There are certain options we choose automatically as our "default.”
It’s our gut instinct. We automatically go there. Every single person as defaults. It is human nature.

After we go to our default, THEN we stop, question, pray, and say, should we be doing something different?

And I am just wondering if our default options look a whole lot more like our society's defaults rather than Jesus' teachings.

I wonder if we can make our defaults look more like a culture of Jesus followers, and THEN we stop, question, pray about if we should do something more like our society.

I’m not saying our society’s defaults are somehow always wrong. But I just wonder if we could flip our defaults and the way we function. Just a little flip. Nothing crazy.

Just some examples I’ve thought about.... which can all be debated about whether or not they should be defaults. But i guess it is how I see it, as of now....

Birth control:
Obviously, I've come to no affirmative conclusion on this given that I am nowhere near making that decision. My thought: Why does it seem to be default that Christian couples just take the pill? Why isn't the thought process more like, 'we're getting married, knowing that we are to fill the earth. That children are a gift from God. And we trust Him to give us that gift whenever--even if we think we're not ready. We trust Him more than our own plans. He knows us better than we know ourselves so let’s let him decide the timing....Okay maybe we have extreme circumstances, so we can't have babies right now and God has made that clear, but we're not going to take something that could possibly abort a baby and/or can mess up my body....Okay we have extreme circumstances, and we've really prayed about it. And we've done a lot of research and we think it works for us to take the pill...."

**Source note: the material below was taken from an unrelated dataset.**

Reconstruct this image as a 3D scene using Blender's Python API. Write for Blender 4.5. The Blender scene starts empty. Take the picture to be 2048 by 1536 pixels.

I'm not saying that 'taking the pill' means you’re not trusting God. Please don't hear me say that. But I just wonder why our default seems to be “just to take it.” Why isn't our default to trust God more and His ways in family, in children, and just in our own personal relationship with him? I guess I just don't think we should be so quick to do things that "everyone else" just does.


Home schooling:
Why is our default just to send our kids away to public school system that raises our kids instead of thinking about how we can train up our kids ourselves in a more full way? How do we think that parents will be able to influence their kids more than the world if the world gets to spend waaaaay more time with them than the parents?
Again, not saying home schooling is for everyone. But I wonder if our default should be for parents to raise and teach their children as much as possible and THEN if it’s just not gonna work for the parents to do that, through lots of praying and thinking, then of course whatever the Lord says goes.


Adopting:
Okay it’s just straight up a command from God to take care of the orphans. I don't know how much more "default"ish you can get from that. Sure, have you own children. But why not follow God's very direct command to take care of the orphans. Not saying everyone is suppose to adopt, but I am saying WAY more Christians should be doing so than they are now. Adopting should be a default, unless God makes it very clear that you shouldn't--through LOTS of prayer and community counsel.


How we consume:
I probably could go off on this one way too long. So I'll just say: we put very, VERY little thought into what we buy, where it came from, what soul made it, how they were treated, how much they were paid, what it took to get that item here, how that item will affect our lives, what that item portrays us as. I think the way Christians buy things and the food they eat should look way different than the rest of society. And that is far from true right now it seems. Maybe our default should be to just consume less unless we know where all our stuff is coming from. Crazy. I know.


Where we live:
What if our default was to practically live like Jesus did (with very little, with the poor, with the outcasts, with the sinners)?
Should my default be to live in a nice, safe neighborhood with people who are just like me? Or should our default be to live with the poor or with the outcasts? Like should we just automatically do that? AND THEN, through lots of prayer and community counsel, if God makes it clear to us to live somewhere else and minister to another group, THEN we go there.
I’m not saying we SHOULD just automatically do it like that. But I really, really contemplate it.
Why not???

I think I want that to be default for my kids. I don't want them to think their default is to live in a perfect, safe, surburbia ministering to upper-middle class white folks. That is totally wonderful if that's what God calls them to. Really, I promise. But I don't want that to be their default.


This does not come as a surprise to any of you that know me, so I don’t feel like I need to clarify too much. I’ll just end it now. =)

Just some thoughts.

1 comment:

rk said...

how have i not known you have a blog? anyway, good one. for some reason, this kind of talk can be really offensive and off-putting for people. which honestly just means that it's probably good for us. either way, good thoughts.